WRITTEN REQUEST: Set down the full listing exactly, character for character.

MATERIAL PROVIDED:
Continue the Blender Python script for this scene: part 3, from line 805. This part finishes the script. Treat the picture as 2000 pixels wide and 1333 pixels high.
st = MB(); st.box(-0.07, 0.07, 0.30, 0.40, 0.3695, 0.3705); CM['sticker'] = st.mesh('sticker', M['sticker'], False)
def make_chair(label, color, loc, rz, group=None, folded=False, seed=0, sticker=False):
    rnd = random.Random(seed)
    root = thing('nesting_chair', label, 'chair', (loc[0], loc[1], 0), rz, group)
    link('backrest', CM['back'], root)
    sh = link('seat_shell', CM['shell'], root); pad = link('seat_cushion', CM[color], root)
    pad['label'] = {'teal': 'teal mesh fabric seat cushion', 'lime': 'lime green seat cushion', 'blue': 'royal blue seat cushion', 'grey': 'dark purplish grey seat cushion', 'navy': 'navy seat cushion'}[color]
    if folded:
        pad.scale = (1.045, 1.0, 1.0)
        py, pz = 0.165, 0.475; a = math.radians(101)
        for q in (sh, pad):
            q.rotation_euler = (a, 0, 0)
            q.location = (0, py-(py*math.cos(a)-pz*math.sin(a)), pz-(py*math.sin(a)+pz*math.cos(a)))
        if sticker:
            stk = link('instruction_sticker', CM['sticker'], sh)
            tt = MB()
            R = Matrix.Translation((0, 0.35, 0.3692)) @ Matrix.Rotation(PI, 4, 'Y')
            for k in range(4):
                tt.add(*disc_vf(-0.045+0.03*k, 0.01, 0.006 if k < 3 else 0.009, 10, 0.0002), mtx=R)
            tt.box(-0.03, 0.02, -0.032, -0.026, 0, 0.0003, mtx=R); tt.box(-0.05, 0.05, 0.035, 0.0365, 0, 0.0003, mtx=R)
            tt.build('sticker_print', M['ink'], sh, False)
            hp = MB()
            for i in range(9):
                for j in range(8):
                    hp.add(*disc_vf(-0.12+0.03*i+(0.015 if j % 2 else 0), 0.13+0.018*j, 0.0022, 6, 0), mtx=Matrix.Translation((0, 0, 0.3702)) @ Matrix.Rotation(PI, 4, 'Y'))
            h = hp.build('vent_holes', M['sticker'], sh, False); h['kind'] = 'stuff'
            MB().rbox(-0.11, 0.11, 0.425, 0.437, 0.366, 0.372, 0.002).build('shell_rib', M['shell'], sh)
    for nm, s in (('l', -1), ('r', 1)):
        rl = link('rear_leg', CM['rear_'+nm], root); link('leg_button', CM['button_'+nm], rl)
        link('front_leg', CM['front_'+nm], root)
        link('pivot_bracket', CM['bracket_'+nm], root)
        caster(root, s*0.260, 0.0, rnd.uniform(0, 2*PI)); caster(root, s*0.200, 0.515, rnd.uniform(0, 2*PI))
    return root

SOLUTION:
Continue the Blender Python script for this scene: part 3, from line 805. This part finishes the script. Treat the picture as 2000 pixels wide and 1333 pixels high.
st = MB(); st.box(-0.07, 0.07, 0.30, 0.40, 0.3695, 0.3705); CM['sticker'] = st.mesh('sticker', M['sticker'], False)
def make_chair(label, color, loc, rz, group=None, folded=False, seed=0, sticker=False):
    rnd = random.Random(seed)
    root = thing('nesting_chair', label, 'chair', (loc[0], loc[1], 0), rz, group)
    link('backrest', CM['back'], root)
    sh = link('seat_shell', CM['shell'], root); pad = link('seat_cushion', CM[color], root)
    pad['label'] = {'teal': 'teal mesh fabric seat cushion', 'lime': 'lime green seat cushion', 'blue': 'royal blue seat cushion', 'grey': 'dark purplish grey seat cushion', 'navy': 'navy seat cushion'}[color]
    if folded:
        pad.scale = (1.045, 1.0, 1.0)
        py, pz = 0.165, 0.475; a = math.radians(101)
        for q in (sh, pad):
            q.rotation_euler = (a, 0, 0)
            q.location = (0, py-(py*math.cos(a)-pz*math.sin(a)), pz-(py*math.sin(a)+pz*math.cos(a)))
        if sticker:
            stk = link('instruction_sticker', CM['sticker'], sh)
            tt = MB()
            R = Matrix.Translation((0, 0.35, 0.3692)) @ Matrix.Rotation(PI, 4, 'Y')
            for k in range(4):
                tt.add(*disc_vf(-0.045+0.03*k, 0.01, 0.006 if k < 3 else 0.009, 10, 0.0002), mtx=R)
            tt.box(-0.03, 0.02, -0.032, -0.026, 0, 0.0003, mtx=R); tt.box(-0.05, 0.05, 0.035, 0.0365, 0, 0.0003, mtx=R)
            tt.build('sticker_print', M['ink'], sh, False)
            hp = MB()
            for i in range(9):
                for j in range(8):
                    hp.add(*disc_vf(-0.12+0.03*i+(0.015 if j % 2 else 0), 0.13+0.018*j, 0.0022, 6, 0), mtx=Matrix.Translation((0, 0, 0.3702)) @ Matrix.Rotation(PI, 4, 'Y'))
            h = hp.build('vent_holes', M['sticker'], sh, False); h['kind'] = 'stuff'
            MB().rbox(-0.11, 0.11, 0.425, 0.437, 0.366, 0.372, 0.002).build('shell_rib', M['shell'], sh)
    for nm, s in (('l', -1), ('r', 1)):
        rl = link('rear_leg', CM['rear_'+nm], root); link('leg_button', CM['button_'+nm], rl)
        link('front_leg', CM['front_'+nm], root)
        link('pivot_bracket', CM['bracket_'+nm], root)
        caster(root, s*0.260, 0.0, rnd.uniform(0, 2*PI)); caster(root, s*0.200, 0.515, rnd.uniform(0, 2*PI))
    return root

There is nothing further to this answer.